Write out the listing below without alteration, omitting its pictures.

■ Supplied material:
>> START

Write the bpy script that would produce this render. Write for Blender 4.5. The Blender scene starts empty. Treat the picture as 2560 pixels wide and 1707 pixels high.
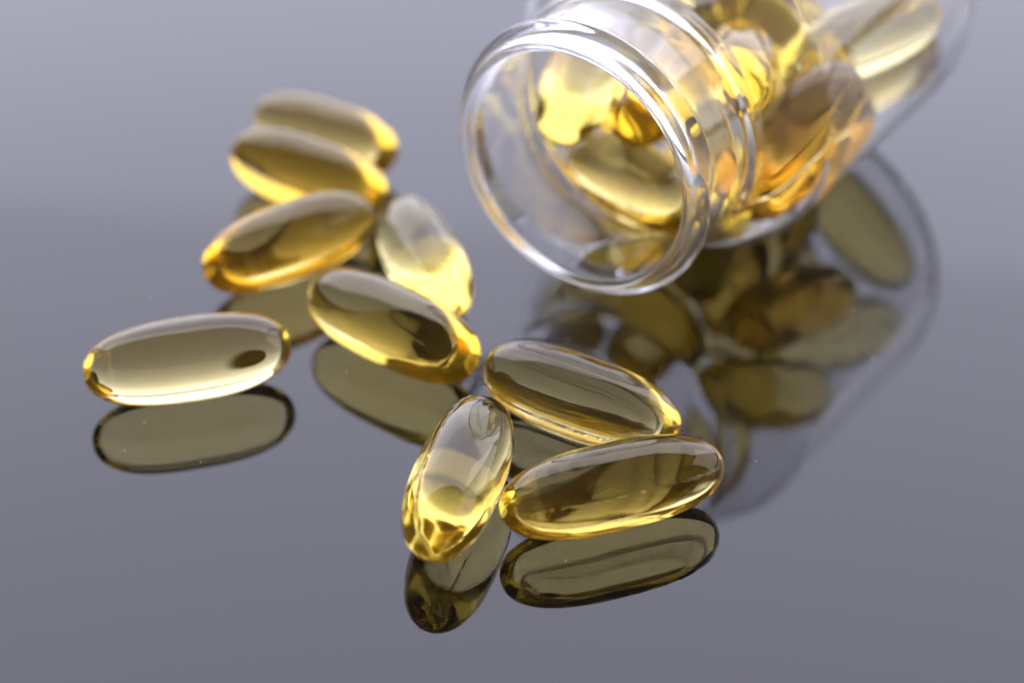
import bpy, math, random
from mathutils import Vector, Quaternion, Matrix, noise

# ------------------------------------------------------------------ scene, camera, light
scene = bpy.context.scene
MM = 0.001                                   # everything below is written in millimetres

CAM_DEPRESSION = math.radians(35.88)
CAM_DISTANCE = 271.1
cam_data = bpy.data.cameras.new("camera")
cam = bpy.data.objects.new("camera", cam_data)
scene.collection.objects.link(cam)
cam.location = (0.0, -CAM_DISTANCE * math.cos(CAM_DEPRESSION) * MM, CAM_DISTANCE * math.sin(CAM_DEPRESSION) * MM)
cam.rotation_euler = (math.pi / 2 - CAM_DEPRESSION, 0.0, 0.0)
cam_data.sensor_width = 36.0
cam_data.lens = 5800.0 * 36.0 / 2560.0
cam_data.clip_start = 0.005
cam_data.clip_end = 20.0
cam_data.dof.use_dof = True
cam_data.dof.focus_distance = 0.246
cam_data.dof.aperture_fstop = 10.5
scene.camera = cam

world = bpy.data.worlds.new("World")
scene.world = world
world.use_nodes = True
wbg = world.node_tree.nodes["Background"]
wbg.inputs["Color"].default_value = (0.86, 0.92, 1.0, 1.0)
wbg.inputs["Strength"].default_value = 0.13


def softbox(name, loc, target, sx, sy, radiance, color):
    d = bpy.data.lights.new(name, 'AREA')
    d.shape = 'RECTANGLE'
    d.size = sx
    d.size_y = sy
    d.energy = radiance * math.pi * sx * sy
    d.color = color
    o = bpy.data.objects.new(name, d)
    scene.collection.objects.link(o)
    o.location = loc
    o.rotation_euler = (Vector(target) - Vector(loc)).to_track_quat('-Z', 'Y').to_euler()
    return o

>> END

■ Response:
Write the bpy script that would produce this render. Write for Blender 4.5. The Blender scene starts empty. Treat the picture as 2560 pixels wide and 1707 pixels high.
import bpy, math, random
from mathutils import Vector, Quaternion, Matrix, noise

# ------------------------------------------------------------------ scene, camera, light
scene = bpy.context.scene
MM = 0.001                                   # everything below is written in millimetres

CAM_DEPRESSION = math.radians(35.88)
CAM_DISTANCE = 271.1
cam_data = bpy.data.cameras.new("camera")
cam = bpy.data.objects.new("camera", cam_data)
scene.collection.objects.link(cam)
cam.location = (0.0, -CAM_DISTANCE * math.cos(CAM_DEPRESSION) * MM, CAM_DISTANCE * math.sin(CAM_DEPRESSION) * MM)
cam.rotation_euler = (math.pi / 2 - CAM_DEPRESSION, 0.0, 0.0)
cam_data.sensor_width = 36.0
cam_data.lens = 5800.0 * 36.0 / 2560.0
cam_data.clip_start = 0.005
cam_data.clip_end = 20.0
cam_data.dof.use_dof = True
cam_data.dof.focus_distance = 0.246
cam_data.dof.aperture_fstop = 10.5
scene.camera = cam

world = bpy.data.worlds.new("World")
scene.world = world
world.use_nodes = True
wbg = world.node_tree.nodes["Background"]
wbg.inputs["Color"].default_value = (0.86, 0.92, 1.0, 1.0)
wbg.inputs["Strength"].default_value = 0.13


def softbox(name, loc, target, sx, sy, radiance, color):
    d = bpy.data.lights.new(name, 'AREA')
    d.shape = 'RECTANGLE'
    d.size = sx
    d.size_y = sy
    d.energy = radiance * math.pi * sx * sy
    d.color = color
    o = bpy.data.objects.new(name, d)
    scene.collection.objects.link(o)
    o.location = loc
    o.rotation_euler = (Vector(target) - Vector(loc)).to_track_quat('-Z', 'Y').to_euler()
    return o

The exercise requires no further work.